China’s official Xinhua News Agency dubbed the U.S. attack “naked hegemonic behavior.”

“The US invasion has made everyone see more and more the fact that the so-called ‘rules-based international order’ in the mouth of the United States is actually just a ‘predatory order based on US interests,’” the agency stated.

The Chinese government-controlled social media site Weibo included numerous posts saying Beijing’s rulers should learn from Mr. Trump’s successful operation against Mr. Maduro.

The CCP-affiliated Global Times quoted Chinese military expert Zhang Junshe as saying the raid was a case study in military operations and highlighted American intelligence prowess.

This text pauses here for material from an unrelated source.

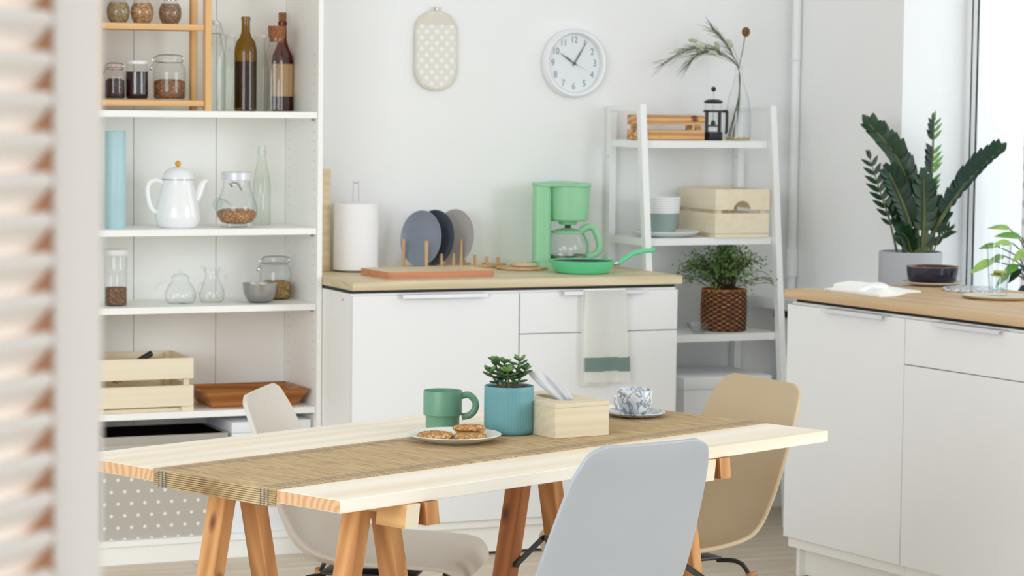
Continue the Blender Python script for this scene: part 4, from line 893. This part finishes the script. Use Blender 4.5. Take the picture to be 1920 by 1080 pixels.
# pothos at the frame edge
PP = W(.27, .80)
t = thing('dark_vase', 'dark blue vase with the pale trailing plant on the sill', 'vase', (PP.x, PP.y, ZS)); obj('body', L([(0, 0), (.04, 0), (.052, .02), (.055, .06), (.04, .11), (.028, .13), (.026, .115), (0, .11)], 36), 'darkblue', t)
po = thing('pothos_plant', 'lime green leafy plant at the window edge behind the water glass', 'plant', (PP.x, PP.y, ZS+.112), AZ)
for (tip, ln, wd, mt, up) in (((-.125, -.03, .10), .085, .042, 'leafp', .4), ((-.105, .02, .145), .06, .034, 'leafl', .9), ((-.07, -.05, .16), .07, .036, 'leafp', .9), ((-.06, .04, .20), .08, .034, 'leafp', 1.0), ((-.03, 0, .175), .085, .04, 'leafl', .9), ((-.01, -.03, .135), .08, .04, 'leafp', .7), ((.02, .02, .19), .08, .04, 'leafp', .8), ((-.085, .0, .115), .06, .035, 'leafl', .5), ((-.05, -.05, .09), .065, .036, 'leafl', .5), ((.05, -.02, .12), .08, .04, 'leafl', .6), ((-.075, -.04, .06), .06, .026, 'leafl', .2), ((-.035, -.03, .075), .06, .03, 'leafd', .4)):
    q = Vector(tip); obj('stem', T(smoothpath([(0, 0, 0), (q.x*.3, q.y*.3, q.z*.7), tuple(q)], 5), .0022, 6), 'leafd', po)
    d = Vector((q.x*1.2-.02, q.y-.15*0, (up-.75)*.12)); bm = bmesh.new(); leaf_bm(bm, q, d, (0, -.55, .85), ln, wd, droop=.35, fold=.15); obj('leaf', bm, mt, po)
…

“The U.S. has repeatedly conducted similar military operations to overthrow regimes,” he said. “Such operations are not just tactical operations, but they have deep political and strategic implications.”

Retired Navy Rear Adm. Mark Montgomery said China was impacted in several ways, with no single issue overly significant but together producing an impactful result.

“It is really clear that Trump is hard to predict and we have moved from strategic ambiguity to strategic uncertainty under Trump. This could have a deterrent effect on a cautious, deliberative state like CCP,” said Mr. Montgomery, now a senior fellow at the Foundation for Defense of Democracies.

China accounted for 80% of Venezuela’s fossil fuel sales, and U.S. involvement in Venezuela’s internal affairs will render China slightly more vulnerable to the effects of international oil markets, he said.

“Finally, China looked impotent in the face of U.S. power in South America, a reminder to any South American partners that when it comes to hard power, there is only one big dog in the Western Hemisphere,” Mr. Montgomery said.